# Lampang day trip: horse carts, teak temples and chicken bowls

> A Lampang day trip from Chiang Mai — horse-drawn carriages, a wooden Lanna temple and the chicken bowls that made it Thailand's pottery capital.

Some days you want to leave the city without really leaving the north. **Lampang** sits about 100 km south-east of Chiang Mai, close enough for a long day out, calm enough to feel like a different decade. It is the rare place in Thailand where a horse cart might still pass you on the street, and almost nobody seems to be in a hurry.

## The city of horse carts

Lampang's nickname is **mueang rot ma** — "the horse-carriage city" — and it earned it honestly. The first carriages arrived in **1916**, brought by teak merchants from neighbouring Burma at the same moment the railway reached town.
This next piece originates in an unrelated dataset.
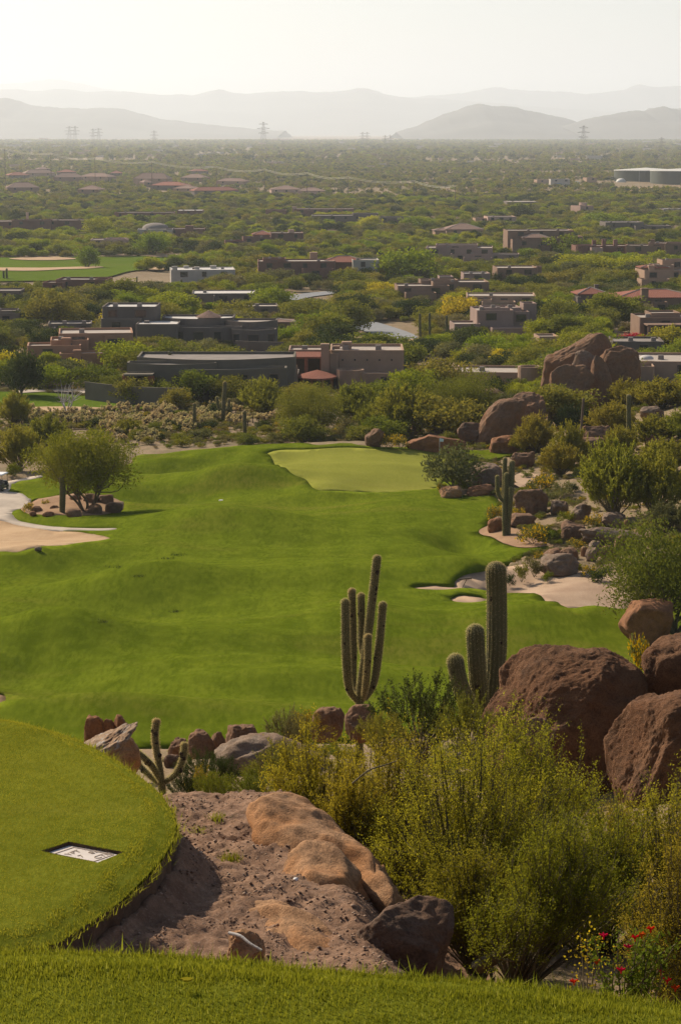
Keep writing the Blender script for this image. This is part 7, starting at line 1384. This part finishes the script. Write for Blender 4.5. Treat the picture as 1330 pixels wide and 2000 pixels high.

Most northern cities eventually let them go; Lampang never quite did, and it remains the last place in Thailand where **horse carts (rot ma)** still clip-clop along as part of everyday life.

Today around a hundred of them work the streets, the drivers in cowboy hats, the harnesses jingling. A loop along the **Wang River** and past the old temples is touristy in the gentlest way — more local ritual than theme-park ride. Hear the hooves on the tarmac and you understand why people call Lampang unhurried; the whole town seems to keep that pace. It's a different rhythm entirely from the scooters and songthaews you get used to when [getting around Chiang Mai](/blog/getting-around-chiang-mai).

![Lampang day trip: horse carts, teak temples and chicken bowls](/blog/lampang-day-trip/visual.webp)

## Wat Phra That Lampang Luang

If you do only one thing here, make it this. **Wat Phra That Lampang Luang** stands about 15 km outside town, a **fortified hilltop compound** ringed by thick brick walls — a *wiang*, built for defence as much as worship. Climb the central staircase and you step into one of the most beautiful and best-preserved **wooden Lanna temples** in the north.

The open-sided **Viharn Luang**, with its triple-tiered roof, dates to the fifteenth century and shelters timber that has darkened to honey and char over the centuries. Behind it, a gilded **chedi** rises some 45 metres. There's history in the brickwork too: in the early 1700s the temple was held by Burmese occupiers before local fighters retook it. To stand here is to feel the weight of the **Lanna kingdom** in a way few sites manage — well worth reading up on the [Lanna kingdom history](/blog/lanna-kingdom-history) before you go, and a fine companion to the [old city temples of Chiang Mai](/blog/old-city-temples-chiang-mai).

## Old teak houses and the chicken bowl

Back in town, wander **Talat Gao** (the Old Market street, also called Kad Kong Ta) along the riverbank. A century ago Thai, Burmese, Chinese and British traders raised shophouses here in a happy muddle of styles, and many of the old teak homes still stand — lacy "gingerbread" fretwork, shuttered windows, slow afternoons. Come on a weekend evening and the lane fills with a relaxed walking-street market.

Then there's the clay. Lampang is **Thailand's pottery capital**, home to more than two thousand ceramic workshops, and its emblem is the humble **chicken bowl (gai chon)** — a white bowl hand-painted with a rooster, a peony and a banana leaf. Chinese artisans brought the craft north in the late 1950s, drawn by the local kaolin clay, and you'll spot the design in noodle shops across the country once you know it. Factory outlets and the small **Dhanabadee Ceramic Museum** make a satisfying stop; a stack of bowls is the kind of souvenir you'll actually use, and a natural extension of the **Lanna handicrafts** you'll have admired closer to home — see our guide to [Lanna handicrafts in Chiang Mai](/blog/lanna-handicrafts-chiang-mai).

## Getting there, and whether to stay the night

The loveliest way in is the **train**. Lampang is a scenic stop on the northern line, the morning express covering the run in around two hours through hills and rice fields — book a seat at the [Chiang Mai train station](/blog/train-station-chiang-mai) and let the scenery do the work. Buses and minivans leave roughly every couple of hours and take about ninety minutes; driving yourself is straightforward too.

You *can* do Lampang as a long day. But the town rewards lingering — an evening on a quiet teak balcony, a slow morning before the heat — so consider an overnight. Either way, you'll come home a little calmer than you left.

Safe travels, and say hello to the horses for us.